For most models, 100 seeds give a good balance of statistical reliability and runtime. Push to 200+ when you care about tail metrics (P95/P99) — the tails need more samples to stabilize. The hard maximum is 1,024 per batch.
Comparing Snapshots
The Experiments section is where structured cross-configuration comparison lives. An Experiment is a set of Snapshots added to a comparison; the view lays KPIs out side by side, overlays distributions when Monte Carlo is on, and lets you drill into any Snapshot’s detailed run results.
For ad-hoc inspection of past Runs without setting up an experiment, open them individually from the Runs list.
Downloading Results
ProDex supports several export paths:
- PDF — the top-bar Export PDF button on any Results page (single-run or Monte Carlo) produces a polished, branded report containing KPI summaries, charts, and Dexter-authored narrative.

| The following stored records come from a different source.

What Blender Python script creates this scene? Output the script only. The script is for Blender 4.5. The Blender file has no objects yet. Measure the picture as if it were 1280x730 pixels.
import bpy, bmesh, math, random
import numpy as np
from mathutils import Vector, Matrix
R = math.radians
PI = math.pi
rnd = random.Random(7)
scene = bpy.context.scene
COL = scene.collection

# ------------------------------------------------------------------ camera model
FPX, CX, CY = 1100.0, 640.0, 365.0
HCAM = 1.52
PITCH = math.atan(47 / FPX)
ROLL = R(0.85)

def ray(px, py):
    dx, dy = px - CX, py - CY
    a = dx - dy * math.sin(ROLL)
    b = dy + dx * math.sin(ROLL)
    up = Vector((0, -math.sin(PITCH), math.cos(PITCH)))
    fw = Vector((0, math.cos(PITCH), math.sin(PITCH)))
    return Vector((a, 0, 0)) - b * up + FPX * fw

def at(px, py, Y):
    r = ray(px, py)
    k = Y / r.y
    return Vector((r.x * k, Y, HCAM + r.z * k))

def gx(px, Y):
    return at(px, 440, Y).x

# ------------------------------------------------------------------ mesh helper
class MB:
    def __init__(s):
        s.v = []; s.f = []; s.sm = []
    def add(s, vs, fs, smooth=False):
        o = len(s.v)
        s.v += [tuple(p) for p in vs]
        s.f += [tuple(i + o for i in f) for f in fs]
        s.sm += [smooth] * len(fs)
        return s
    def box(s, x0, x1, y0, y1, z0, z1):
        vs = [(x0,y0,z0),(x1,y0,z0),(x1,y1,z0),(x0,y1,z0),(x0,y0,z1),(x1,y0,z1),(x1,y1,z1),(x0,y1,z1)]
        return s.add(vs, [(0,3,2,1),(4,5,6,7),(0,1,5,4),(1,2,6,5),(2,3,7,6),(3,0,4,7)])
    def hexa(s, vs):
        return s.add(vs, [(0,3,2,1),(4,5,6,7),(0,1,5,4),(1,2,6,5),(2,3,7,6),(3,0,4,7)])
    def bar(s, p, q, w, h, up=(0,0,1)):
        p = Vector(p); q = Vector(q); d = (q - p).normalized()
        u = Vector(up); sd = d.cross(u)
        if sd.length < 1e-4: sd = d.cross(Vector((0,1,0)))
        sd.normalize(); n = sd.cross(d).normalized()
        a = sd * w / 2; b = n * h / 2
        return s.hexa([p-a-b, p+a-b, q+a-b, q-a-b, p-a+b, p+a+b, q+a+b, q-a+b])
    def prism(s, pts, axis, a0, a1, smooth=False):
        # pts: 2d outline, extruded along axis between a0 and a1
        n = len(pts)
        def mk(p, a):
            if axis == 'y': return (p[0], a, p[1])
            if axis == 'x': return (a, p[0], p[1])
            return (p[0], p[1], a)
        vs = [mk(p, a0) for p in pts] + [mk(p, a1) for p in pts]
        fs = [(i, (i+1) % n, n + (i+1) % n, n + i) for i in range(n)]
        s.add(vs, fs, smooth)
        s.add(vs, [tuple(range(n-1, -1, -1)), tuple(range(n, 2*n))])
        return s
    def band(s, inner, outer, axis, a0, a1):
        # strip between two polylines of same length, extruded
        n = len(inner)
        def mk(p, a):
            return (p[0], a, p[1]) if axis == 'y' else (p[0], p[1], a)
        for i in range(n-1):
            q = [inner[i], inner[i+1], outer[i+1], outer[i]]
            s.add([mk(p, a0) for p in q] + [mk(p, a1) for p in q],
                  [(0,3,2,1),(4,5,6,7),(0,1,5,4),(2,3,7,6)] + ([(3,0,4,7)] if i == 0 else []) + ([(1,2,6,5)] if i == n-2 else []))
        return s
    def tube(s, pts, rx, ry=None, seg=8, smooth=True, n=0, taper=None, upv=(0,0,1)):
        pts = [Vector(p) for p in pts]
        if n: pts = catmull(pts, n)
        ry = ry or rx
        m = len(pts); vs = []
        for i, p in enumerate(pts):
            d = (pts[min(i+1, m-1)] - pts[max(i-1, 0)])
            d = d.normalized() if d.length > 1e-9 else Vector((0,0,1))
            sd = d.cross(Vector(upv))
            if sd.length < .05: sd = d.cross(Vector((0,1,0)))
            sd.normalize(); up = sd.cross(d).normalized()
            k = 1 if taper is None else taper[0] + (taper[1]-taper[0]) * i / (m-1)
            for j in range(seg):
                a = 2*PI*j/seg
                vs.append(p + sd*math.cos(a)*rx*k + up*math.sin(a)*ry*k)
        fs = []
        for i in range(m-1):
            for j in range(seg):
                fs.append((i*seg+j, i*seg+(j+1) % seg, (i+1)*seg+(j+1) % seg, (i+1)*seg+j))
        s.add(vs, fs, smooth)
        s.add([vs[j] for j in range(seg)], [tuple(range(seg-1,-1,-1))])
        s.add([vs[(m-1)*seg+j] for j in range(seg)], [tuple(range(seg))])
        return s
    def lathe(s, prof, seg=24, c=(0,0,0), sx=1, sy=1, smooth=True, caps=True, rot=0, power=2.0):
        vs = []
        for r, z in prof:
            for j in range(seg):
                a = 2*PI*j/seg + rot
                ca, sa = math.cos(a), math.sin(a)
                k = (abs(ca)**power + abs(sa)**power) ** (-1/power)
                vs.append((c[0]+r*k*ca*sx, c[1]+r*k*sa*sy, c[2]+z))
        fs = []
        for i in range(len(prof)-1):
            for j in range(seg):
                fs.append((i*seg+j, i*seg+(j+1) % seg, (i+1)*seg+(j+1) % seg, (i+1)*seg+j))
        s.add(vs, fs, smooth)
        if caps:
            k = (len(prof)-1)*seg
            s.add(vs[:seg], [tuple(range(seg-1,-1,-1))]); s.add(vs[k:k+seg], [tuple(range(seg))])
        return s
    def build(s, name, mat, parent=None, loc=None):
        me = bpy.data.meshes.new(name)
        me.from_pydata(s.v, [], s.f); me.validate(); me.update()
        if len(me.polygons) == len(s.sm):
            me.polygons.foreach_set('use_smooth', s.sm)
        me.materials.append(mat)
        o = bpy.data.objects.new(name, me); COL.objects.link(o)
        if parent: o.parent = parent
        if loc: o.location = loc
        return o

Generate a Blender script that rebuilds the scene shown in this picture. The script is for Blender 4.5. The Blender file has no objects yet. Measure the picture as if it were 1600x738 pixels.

The same artifact can also be requested from Dexter conversationally (“Generate a PDF summary of this run”) when you want to tailor what’s included.
- Event log export — the Simulation Event Log drawer has its own Export button in the drawer header for the raw event trace.
- Per-chart image — every chart’s kebab
⋮ menu has a Download chart action that exports the chart as an image, distinct from Export PDF.
- Excel / CSV of KPIs and chart data — there’s no top-bar Excel export. Ask Dexter (“Export the results to Excel”) and Dexter will generate it from the underlying dataframes.